我が身に引きつけて被災地はどこも同じだと思ってはいけない。自分の陸前高田市の見学は何もなかったが、そうではなく、別次元のなにか大きな何かを感じ取る事が出来た。宮古市の人には、鍬ヶ崎や田老の人にはとくに、ほかに山田町、大槌町、釜石、大船渡などの人たちにはぜひ一度この地に足を運んでほしい。気仙沼の人など…。岩手県のリアス式海岸の人が見たらたちまち分かると思うが、陸前高田市の土地の平坦な広さである。家も建物も流されたその被災跡地の圧倒的な「広さ」に目を見張るはずである。陸前高田市を除いてほかのリアスの海岸の街はほとんど山が迫り、急峻な地形に囲まれているが、ここは避難の目標の高台が遠くて~足がすくむ。

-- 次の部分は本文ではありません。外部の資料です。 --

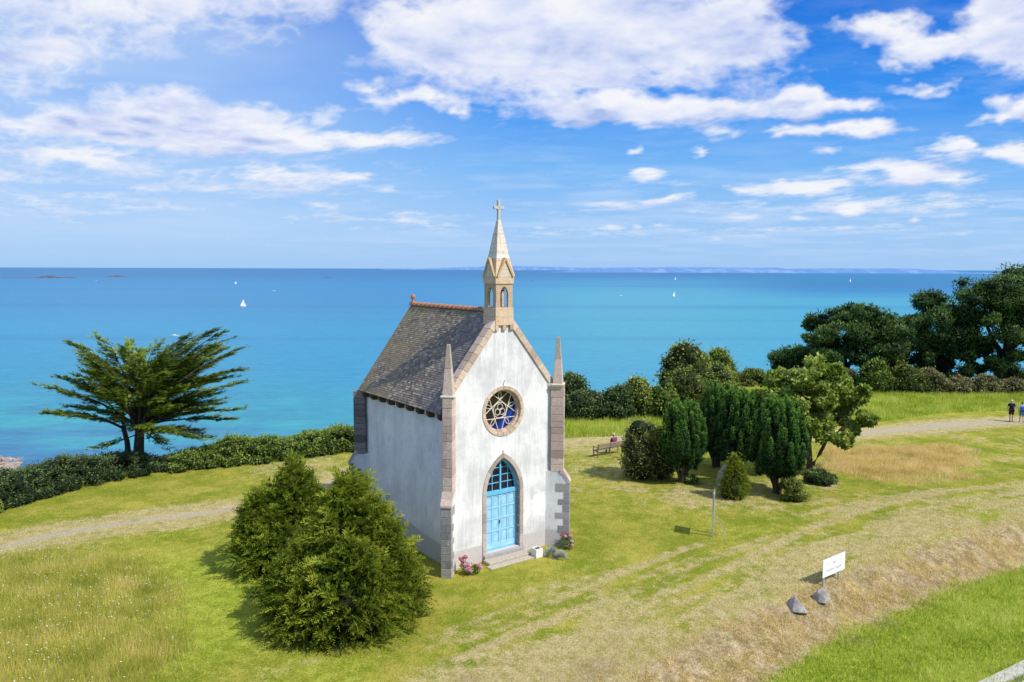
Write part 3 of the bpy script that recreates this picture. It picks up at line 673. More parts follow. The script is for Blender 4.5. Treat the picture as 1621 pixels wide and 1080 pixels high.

注)あとで地図で調べてみたら、陸前高田市の市街地がその湾奥に位置している広田湾は、宮古市の宮古湾よりはるかに大きい。これまで気がつかなかった。ばくぜんと宮古湾の方が大きいと思っていた。広田湾は地形や地盤・地層などいろいろな面で宮古湾とは性格(?)が違うようである。大きさの他に特に気がつく事は宮古湾の湾口が北に向いて開いているのに比べて広田湾の湾口は南東方向、つまり宮城県沖、東日本大震災の震源の方向をまともに向いているということである。


 

陸前高田市の被災地の印象

 被災地の人が他の被災地を見学する事が一番勉強になり、おたがいの参考になる。津波被災地でない土地の人が見たら、例えば盛岡、遠野、花巻などの内陸部の人から見たらそれほど印象の違いは強く分からないかもしれない。私には陸前高田市は同じ被災地でも他と印象が全く違った。宮城県の(私はまだ見ていないが)石巻市、仙台市、名取市など、南の平坦な被災市街地の報道はどこも陸前高田市と印象が同じである。陸前高田を見てからその印象がますます強くなった。気仙沼市仲町一帯など詳しく見ればほかに似たような地形はたくさんある…。土地が平坦で広い分、避難路、防災施設、復興計画、どれを取っても規模が大きく、例えば住民のコンセンサス作りや、計画図面一つとっても予算主義では時間も金も間に合わないだろうナ…の印象もある。


 

中心が変わる

一昨年の3.11以来、被災地ではどこも時をおかずに復興に頭を悩ませ、防災を考え、避難路に煩っている。そして今、東京直下型地震、南海トラフ地震、先の10/26などの東北アウターライズ地震など巨大地震の報道が身近に現実味をもって迫っているとき、来るべき防災や避難や復興を単にリアス式海岸の狭い範囲に押し込めて考えるべきではない。その辺りの事は原発問題にせよ防潮堤にせよ、過去、現在、未来、ことごとく失敗したという現実があり、失敗から目をそらしてはならないからだ。敢えて陸前高田市等の平坦平野型がこうだ、ともいわない。平坦型も一層困難な現実に直面しているからである。少なくとも、言いたいことは、そこまで視野を広げて、遠い未来を見て議論するべきであるということである。